Only one British monarch has spent longer than the current queen on the throne: Victoria, who reigned from 1837 to 1901. Her Diamond Jubilee in 1897, captured on grainy black-and-white film, is the only precedent for this weekend’s events. It’s just over a year since London’s streets saw the last major royal event, the marriage of the queen’s grandson, Prince William, to Kate Middleton.

“For 60 years the queen has been a point of light in our national life; brilliant, enduring and resilient,” Prime Minister David Cameron wrote in a tribute to the monarch last week for Parliament’s The House magazine. “Through a reign of unparalleled change -- from postwar Britain through to the jet age, space age and digital age -- she has remained resolutely unchanged in her commitment to this country.”

Weekly Audiences
The queen -- the 40th monarch in a line that began with William the Conqueror in 1066 -- took the throne at a time when Britain was recovering from the ravages of World War II, with food rationing still in force, and beginning to grant independence to its colonies. Winston Churchill, who’d led the country to wartime victory, was again prime minister, the first of 12 who’ve held weekly audiences with the monarch.

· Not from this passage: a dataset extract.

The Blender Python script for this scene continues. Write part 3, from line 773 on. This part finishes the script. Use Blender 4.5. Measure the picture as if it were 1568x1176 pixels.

Cameron today rejected any suggestion that she might abdicate, or that the crown might skip a generation and go straight to Prince William instead of her heir, Prince Charles.

“Both of those things are out of the question,” Cameron told the BBC’s “Andrew Marr Show,” in an interview. “You get the sense that she will go on doing the amazing job she’s been doing as long as she can.”

Despite showers forecast for most of the day, thousands of street parties will be held across Britain after more than 9,500 applications for road closures approved for jubilee events, the British Broadcasting Corp. said.

Palace Concert
Matt Dobson, a forecaster at MeteoGroup, the weather division of the Press Association, said: “The radar image shows a scattering of heavy showers out to the west of London and these are expected to move slowly eastwards across the capital during the course of the afternoon.”

The jubilee celebration will continue tomorrow, when a concert will be held outside Buckingham Palace, the monarch’s central London residence, featuring stars such as Paul McCartney, Elton John and Tom Jones -- all of whom have been knighted by the queen.

The final day of events will see the queen and the extended royal family attending the national service of thanksgiving at St. Paul’s in London’s financial district on June 5.

After a reception at the Mansion House hosted by the Lord Mayor of London and lunch at the Houses of Parliament, the queen and Prince Philip will return to Buckingham Palace in a horse- drawn open carriage. The heir to the throne, Prince Charles, and his wife Camilla will also be in the procession, along with William and his wife and William’s brother, Prince Harry.